Reproduce precisely the lines between the start of the data below and the line with "the house fronts", both included.

Dataset excerpt
- - - -

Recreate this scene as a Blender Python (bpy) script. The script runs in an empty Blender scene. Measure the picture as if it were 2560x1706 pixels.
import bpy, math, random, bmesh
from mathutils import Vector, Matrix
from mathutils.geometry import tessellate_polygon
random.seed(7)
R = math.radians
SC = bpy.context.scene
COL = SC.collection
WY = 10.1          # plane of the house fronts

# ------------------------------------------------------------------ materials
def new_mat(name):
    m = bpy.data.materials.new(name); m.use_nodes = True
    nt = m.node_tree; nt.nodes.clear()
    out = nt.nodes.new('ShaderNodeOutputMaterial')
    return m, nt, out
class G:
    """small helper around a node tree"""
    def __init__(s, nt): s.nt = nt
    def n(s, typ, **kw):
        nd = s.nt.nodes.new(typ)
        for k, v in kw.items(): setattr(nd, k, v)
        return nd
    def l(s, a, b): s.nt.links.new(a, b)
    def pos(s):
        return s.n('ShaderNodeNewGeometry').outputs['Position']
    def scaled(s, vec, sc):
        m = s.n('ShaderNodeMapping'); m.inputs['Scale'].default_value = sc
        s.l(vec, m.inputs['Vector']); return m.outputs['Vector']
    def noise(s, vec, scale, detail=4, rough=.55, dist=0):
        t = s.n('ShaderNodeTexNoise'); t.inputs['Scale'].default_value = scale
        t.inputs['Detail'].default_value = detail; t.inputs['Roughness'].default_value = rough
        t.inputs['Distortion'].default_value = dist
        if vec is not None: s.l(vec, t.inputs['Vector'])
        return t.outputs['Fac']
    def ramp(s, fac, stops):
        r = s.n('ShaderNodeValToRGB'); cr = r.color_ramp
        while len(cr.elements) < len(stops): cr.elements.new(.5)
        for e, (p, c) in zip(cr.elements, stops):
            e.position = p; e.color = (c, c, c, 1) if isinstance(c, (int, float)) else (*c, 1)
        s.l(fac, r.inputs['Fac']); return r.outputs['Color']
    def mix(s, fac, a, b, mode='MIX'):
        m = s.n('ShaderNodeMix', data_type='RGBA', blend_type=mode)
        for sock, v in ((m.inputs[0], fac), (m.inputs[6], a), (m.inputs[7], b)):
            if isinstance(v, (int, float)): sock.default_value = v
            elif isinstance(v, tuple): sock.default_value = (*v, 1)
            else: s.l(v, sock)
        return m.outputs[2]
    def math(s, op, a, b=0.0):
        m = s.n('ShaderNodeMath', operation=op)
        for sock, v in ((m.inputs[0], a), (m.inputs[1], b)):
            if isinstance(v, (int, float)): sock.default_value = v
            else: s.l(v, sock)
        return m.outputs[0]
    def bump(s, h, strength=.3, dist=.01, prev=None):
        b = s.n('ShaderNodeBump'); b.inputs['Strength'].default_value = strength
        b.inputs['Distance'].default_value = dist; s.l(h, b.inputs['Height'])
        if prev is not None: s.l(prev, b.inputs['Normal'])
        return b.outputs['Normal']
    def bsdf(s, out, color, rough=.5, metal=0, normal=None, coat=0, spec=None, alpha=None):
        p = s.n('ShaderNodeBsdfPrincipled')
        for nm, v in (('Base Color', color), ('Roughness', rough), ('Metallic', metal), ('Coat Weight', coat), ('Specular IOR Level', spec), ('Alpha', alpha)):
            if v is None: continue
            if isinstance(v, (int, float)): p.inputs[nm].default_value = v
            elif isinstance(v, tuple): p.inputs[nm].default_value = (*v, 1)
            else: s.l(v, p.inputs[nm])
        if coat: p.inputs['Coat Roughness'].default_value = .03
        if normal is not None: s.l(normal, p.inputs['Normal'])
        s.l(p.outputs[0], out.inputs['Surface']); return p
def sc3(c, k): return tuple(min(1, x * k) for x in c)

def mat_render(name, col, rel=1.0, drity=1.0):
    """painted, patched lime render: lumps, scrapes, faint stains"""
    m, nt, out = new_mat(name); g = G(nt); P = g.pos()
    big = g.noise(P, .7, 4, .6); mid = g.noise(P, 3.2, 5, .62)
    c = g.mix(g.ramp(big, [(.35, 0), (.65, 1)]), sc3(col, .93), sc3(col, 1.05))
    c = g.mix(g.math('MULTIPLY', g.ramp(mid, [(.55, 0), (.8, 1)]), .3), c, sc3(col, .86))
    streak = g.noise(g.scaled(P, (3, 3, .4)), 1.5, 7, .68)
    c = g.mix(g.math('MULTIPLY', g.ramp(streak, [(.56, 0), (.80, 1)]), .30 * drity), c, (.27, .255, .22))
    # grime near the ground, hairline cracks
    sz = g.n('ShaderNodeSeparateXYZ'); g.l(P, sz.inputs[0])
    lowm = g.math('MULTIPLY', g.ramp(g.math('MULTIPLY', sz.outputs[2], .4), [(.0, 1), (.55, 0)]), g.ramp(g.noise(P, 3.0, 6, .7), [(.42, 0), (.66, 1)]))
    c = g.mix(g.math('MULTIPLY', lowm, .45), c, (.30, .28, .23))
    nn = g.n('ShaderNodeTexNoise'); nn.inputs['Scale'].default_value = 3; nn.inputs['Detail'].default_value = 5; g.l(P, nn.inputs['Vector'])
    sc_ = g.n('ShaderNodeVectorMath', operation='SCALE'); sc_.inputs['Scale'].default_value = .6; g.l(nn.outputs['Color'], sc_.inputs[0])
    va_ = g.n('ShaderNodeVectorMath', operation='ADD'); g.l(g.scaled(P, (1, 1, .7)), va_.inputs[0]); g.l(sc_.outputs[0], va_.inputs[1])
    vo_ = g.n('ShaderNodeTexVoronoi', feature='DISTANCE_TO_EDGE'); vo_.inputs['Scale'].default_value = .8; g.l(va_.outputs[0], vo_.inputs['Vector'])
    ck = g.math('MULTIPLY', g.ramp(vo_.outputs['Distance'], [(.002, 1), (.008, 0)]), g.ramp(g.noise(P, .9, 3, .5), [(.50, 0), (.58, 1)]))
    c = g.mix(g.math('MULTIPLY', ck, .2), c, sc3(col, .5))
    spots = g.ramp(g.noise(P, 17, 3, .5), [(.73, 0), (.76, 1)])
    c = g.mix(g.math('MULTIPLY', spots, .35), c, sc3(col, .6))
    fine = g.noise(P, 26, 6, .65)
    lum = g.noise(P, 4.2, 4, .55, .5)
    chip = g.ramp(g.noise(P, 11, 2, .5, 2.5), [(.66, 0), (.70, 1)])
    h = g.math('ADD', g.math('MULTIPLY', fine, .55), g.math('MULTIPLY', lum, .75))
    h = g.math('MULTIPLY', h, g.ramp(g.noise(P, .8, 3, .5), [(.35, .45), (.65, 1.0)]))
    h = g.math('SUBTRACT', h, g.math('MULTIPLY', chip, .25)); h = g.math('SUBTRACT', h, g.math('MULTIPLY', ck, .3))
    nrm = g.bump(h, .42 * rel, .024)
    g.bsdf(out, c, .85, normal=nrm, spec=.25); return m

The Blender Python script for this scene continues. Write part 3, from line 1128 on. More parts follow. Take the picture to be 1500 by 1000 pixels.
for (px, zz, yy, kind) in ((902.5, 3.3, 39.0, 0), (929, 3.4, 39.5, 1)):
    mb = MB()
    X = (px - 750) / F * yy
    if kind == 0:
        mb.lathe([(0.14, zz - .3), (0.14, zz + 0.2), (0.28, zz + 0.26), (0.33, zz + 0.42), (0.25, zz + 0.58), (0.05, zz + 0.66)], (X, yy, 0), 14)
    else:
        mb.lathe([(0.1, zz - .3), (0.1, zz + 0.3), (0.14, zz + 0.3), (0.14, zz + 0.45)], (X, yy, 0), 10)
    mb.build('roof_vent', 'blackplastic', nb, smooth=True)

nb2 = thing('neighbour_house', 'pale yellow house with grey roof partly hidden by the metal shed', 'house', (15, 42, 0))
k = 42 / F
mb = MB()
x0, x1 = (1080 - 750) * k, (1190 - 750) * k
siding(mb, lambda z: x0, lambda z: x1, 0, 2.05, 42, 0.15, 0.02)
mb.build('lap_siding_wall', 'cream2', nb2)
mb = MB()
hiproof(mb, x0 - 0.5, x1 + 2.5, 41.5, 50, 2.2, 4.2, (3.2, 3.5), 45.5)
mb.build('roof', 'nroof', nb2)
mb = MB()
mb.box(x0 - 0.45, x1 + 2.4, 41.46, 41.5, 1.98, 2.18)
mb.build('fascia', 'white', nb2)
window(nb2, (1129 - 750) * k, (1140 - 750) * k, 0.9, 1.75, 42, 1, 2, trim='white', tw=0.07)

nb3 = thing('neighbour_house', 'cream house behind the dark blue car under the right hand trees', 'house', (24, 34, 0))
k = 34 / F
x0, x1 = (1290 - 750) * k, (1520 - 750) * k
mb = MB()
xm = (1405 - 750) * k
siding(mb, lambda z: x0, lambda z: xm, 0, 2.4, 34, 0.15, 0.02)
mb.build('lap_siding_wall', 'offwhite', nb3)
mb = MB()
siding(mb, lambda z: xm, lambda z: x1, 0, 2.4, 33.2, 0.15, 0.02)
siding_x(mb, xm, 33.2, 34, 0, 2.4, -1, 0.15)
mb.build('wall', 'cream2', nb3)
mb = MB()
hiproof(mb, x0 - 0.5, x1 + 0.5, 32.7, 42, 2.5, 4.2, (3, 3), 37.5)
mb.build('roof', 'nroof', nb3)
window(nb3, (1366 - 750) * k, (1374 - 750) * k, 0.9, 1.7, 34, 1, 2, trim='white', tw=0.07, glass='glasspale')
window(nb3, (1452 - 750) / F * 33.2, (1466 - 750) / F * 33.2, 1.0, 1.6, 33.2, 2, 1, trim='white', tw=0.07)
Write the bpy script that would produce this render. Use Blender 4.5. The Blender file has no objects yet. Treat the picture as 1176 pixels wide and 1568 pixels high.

- - - -

*The reply*.
Recreate this scene as a Blender Python (bpy) script. The script runs in an empty Blender scene. Measure the picture as if it were 2560x1706 pixels.
import bpy, math, random, bmesh
from mathutils import Vector, Matrix
from mathutils.geometry import tessellate_polygon
random.seed(7)
R = math.radians
SC = bpy.context.scene
COL = SC.collection
WY = 10.1          # plane of the house fronts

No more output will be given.